Le bénéfice de ces nouveaux services dépassant les éventuels dégâts qu’ils causent, vous êtes un agent du changement vers le mieux. D’ailleurs, preuve que les nouvelles applications ne détruisent rien qui ne soit déjà en état de décomposition, Uber n’a jamais percé au Japon, où les taxis avaient déjà atteint une qualité de service remarquable.

La mobilité et le retour du local

Notre capacité à atteindre n’importe quelle donnée, de n’importe quel endroit et à tout moment, balaye les traditionnels repères de l’espace-temps. Le temps du « un temps pour chaque chose » disparaît progressivement d’une immédiateté riche en opportunités. C’est aussi vrai pour les services qui orchestrent, de l’autre côté du miroir-écran, la présentation des informations. Les marques peuvent nous tracker précisément, recevoir nos feedbacks en temps réel, en tenir compte pour affiner leurs propositions. Les algorithmes de Google sont désormais tendus vers le local, c’est-à-dire vers la proposition d’une solution à proximité de l’endroit où l’on se trouve. Le business model googléen placera à partir de maintenant la notion de mobilité au centre de ses préoccupations…

Google a décidé que l’information per se (en soi) est moins importante que l’information hic et nunc (ici et maintenant).

Et les contenus dans tout ça ?

La disponibilité d’un lecteur aux contenus est-elle la même selon qu’il est dans le métro entre deux rendez-vous, ou dans l’avion entre deux pays ? L’adaptation aux rythmes de son audience ne doit-elle pas être une valeur cardinale du media ou de la marque ? Si Twitter, Facebook et autres Snapchat, champions des contenus concis, occupent le devant de la scène des valorisations boursières, la lecture approfondie a-t-elle disparu de la scène ?

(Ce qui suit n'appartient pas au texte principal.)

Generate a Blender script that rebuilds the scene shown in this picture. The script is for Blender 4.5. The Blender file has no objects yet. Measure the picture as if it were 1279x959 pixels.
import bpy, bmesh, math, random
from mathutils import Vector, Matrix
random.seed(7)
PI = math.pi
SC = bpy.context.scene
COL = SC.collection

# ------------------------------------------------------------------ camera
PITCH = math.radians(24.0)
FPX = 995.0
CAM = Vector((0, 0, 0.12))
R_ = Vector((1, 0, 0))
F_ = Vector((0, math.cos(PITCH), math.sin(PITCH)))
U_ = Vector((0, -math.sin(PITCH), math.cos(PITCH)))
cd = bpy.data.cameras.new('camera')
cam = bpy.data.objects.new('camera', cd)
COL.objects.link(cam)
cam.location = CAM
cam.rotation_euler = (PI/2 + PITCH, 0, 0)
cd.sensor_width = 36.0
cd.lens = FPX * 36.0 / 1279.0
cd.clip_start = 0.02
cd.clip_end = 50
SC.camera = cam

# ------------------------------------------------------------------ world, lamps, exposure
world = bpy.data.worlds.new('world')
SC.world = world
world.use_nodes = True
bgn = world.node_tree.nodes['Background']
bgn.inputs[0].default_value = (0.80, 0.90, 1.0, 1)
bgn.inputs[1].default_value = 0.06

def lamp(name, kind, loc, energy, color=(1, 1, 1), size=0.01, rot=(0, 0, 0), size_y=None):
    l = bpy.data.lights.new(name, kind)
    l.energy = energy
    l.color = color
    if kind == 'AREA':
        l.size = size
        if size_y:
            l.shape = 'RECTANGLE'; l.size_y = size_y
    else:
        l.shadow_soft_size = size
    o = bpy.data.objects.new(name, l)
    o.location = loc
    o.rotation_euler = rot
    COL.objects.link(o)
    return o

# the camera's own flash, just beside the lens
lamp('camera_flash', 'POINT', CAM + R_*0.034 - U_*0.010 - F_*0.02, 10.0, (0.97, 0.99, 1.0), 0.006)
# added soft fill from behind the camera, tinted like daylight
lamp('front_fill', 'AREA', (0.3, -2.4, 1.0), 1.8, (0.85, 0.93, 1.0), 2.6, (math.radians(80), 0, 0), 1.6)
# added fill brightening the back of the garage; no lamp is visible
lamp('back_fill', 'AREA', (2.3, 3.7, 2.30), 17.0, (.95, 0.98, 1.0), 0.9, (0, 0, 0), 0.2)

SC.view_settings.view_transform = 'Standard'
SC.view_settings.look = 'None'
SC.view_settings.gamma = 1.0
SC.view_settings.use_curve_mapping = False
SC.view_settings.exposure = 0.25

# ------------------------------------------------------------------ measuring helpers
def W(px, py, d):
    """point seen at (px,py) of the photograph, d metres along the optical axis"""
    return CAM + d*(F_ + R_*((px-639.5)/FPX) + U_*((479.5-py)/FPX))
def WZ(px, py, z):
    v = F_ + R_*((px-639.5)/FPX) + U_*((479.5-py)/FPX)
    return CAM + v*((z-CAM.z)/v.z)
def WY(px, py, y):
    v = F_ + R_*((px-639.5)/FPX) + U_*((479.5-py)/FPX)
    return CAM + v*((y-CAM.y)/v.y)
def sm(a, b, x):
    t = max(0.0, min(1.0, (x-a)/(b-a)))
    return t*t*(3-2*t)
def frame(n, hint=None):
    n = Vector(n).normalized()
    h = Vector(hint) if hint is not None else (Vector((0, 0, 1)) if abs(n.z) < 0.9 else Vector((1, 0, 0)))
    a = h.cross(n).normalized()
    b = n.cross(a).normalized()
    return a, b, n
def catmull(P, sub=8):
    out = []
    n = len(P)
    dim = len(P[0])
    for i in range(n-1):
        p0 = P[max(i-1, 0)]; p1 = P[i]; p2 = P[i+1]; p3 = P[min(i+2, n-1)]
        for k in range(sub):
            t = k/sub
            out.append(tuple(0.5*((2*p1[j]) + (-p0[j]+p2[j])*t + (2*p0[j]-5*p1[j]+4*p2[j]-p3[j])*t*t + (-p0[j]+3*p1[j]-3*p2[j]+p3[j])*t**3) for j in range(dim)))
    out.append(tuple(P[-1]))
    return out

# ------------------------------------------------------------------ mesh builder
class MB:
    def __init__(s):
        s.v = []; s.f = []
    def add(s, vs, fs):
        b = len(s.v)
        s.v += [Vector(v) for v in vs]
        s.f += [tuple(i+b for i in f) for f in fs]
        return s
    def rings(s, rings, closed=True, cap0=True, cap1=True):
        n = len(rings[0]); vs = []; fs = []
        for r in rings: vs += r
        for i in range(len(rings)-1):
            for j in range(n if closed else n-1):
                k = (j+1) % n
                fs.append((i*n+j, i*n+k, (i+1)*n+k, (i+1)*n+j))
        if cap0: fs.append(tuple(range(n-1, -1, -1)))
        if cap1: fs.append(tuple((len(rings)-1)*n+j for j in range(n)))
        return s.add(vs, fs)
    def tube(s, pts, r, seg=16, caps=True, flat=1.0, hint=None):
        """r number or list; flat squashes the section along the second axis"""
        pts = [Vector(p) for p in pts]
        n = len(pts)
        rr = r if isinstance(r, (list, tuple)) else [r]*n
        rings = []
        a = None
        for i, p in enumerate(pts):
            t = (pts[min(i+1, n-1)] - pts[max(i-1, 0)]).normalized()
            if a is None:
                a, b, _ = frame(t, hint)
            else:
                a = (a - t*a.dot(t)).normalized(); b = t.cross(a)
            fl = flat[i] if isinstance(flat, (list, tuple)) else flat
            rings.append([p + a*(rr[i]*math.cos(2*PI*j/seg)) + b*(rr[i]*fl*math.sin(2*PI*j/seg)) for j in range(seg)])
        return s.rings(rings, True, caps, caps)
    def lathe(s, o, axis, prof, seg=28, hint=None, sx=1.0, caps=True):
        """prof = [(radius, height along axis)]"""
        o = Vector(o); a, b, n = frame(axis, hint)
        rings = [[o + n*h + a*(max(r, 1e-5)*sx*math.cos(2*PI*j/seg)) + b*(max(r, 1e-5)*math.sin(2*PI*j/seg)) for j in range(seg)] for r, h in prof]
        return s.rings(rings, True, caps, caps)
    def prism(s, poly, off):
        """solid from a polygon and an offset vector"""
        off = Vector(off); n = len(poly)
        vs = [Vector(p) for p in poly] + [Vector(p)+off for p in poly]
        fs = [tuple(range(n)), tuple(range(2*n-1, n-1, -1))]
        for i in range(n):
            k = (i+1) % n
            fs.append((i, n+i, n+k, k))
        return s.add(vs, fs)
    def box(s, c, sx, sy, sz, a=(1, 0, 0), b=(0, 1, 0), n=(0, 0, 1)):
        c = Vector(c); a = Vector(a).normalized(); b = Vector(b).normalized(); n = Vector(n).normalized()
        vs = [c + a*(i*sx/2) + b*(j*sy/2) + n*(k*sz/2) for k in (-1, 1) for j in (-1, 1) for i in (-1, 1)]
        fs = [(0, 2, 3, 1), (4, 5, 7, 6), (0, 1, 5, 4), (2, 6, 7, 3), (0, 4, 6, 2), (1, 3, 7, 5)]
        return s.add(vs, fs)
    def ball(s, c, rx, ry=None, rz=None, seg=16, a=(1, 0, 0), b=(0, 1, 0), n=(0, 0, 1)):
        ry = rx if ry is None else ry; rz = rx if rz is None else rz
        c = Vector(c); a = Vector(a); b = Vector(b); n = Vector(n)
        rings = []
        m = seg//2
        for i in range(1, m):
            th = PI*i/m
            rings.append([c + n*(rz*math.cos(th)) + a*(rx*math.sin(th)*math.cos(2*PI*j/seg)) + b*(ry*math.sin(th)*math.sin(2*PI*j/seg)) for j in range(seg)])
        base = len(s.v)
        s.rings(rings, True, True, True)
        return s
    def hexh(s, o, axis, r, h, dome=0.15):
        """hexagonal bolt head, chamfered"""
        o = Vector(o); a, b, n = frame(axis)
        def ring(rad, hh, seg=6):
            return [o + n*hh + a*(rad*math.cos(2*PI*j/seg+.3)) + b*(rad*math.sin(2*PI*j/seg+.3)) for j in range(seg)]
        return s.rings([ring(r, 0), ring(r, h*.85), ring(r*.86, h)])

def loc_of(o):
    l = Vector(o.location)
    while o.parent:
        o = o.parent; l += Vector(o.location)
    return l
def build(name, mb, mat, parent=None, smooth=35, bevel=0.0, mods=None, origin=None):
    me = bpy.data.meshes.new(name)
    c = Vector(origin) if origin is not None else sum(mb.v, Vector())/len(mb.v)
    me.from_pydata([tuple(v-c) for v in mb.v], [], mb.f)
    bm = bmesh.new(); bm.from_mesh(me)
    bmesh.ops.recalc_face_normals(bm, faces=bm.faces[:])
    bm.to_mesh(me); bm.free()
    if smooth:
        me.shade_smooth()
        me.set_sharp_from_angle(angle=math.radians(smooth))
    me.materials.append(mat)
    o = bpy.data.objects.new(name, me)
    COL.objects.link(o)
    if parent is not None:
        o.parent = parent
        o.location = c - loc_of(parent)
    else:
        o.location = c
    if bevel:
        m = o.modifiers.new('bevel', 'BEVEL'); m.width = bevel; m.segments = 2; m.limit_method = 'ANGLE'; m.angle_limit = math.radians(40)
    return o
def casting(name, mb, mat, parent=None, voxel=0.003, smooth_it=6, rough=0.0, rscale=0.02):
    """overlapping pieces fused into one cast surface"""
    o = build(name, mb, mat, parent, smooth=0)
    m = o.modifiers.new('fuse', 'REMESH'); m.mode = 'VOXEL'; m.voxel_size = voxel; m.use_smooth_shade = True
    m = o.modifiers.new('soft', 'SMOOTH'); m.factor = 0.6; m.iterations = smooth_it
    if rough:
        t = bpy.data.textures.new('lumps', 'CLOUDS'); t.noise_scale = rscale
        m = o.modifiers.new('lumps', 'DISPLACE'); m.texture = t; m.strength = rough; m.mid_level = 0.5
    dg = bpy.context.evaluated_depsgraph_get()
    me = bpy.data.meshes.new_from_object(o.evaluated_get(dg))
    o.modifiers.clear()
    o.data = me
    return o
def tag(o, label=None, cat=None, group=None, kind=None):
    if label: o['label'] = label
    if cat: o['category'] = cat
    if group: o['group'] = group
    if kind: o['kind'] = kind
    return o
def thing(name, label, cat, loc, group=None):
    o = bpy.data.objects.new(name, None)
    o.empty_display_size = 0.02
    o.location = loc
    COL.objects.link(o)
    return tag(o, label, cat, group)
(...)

Probablement pas ; les façons de lire ont été décuplées par la mobilité. Mais il va falloir travailler fort pour captiver votre lectorat sur des durées longues. Le texte est abordé désormais comme un objet non-linéaire. On y entre par où on le souhaite, et on en ressort de même. Des illustrations l’amendent, ouvrant des pistes visuelles inexplorées. Des liens nous emmènent vers des approfondissements bienvenus. L’hypertexte est au coeur de la stratégie éditoriale, allongeant ou écourtant la lecture selon notre propre rythme, nous lecteurs dont l’attention fluctue au gré des nombreuses sollicitations… de nos smartphones.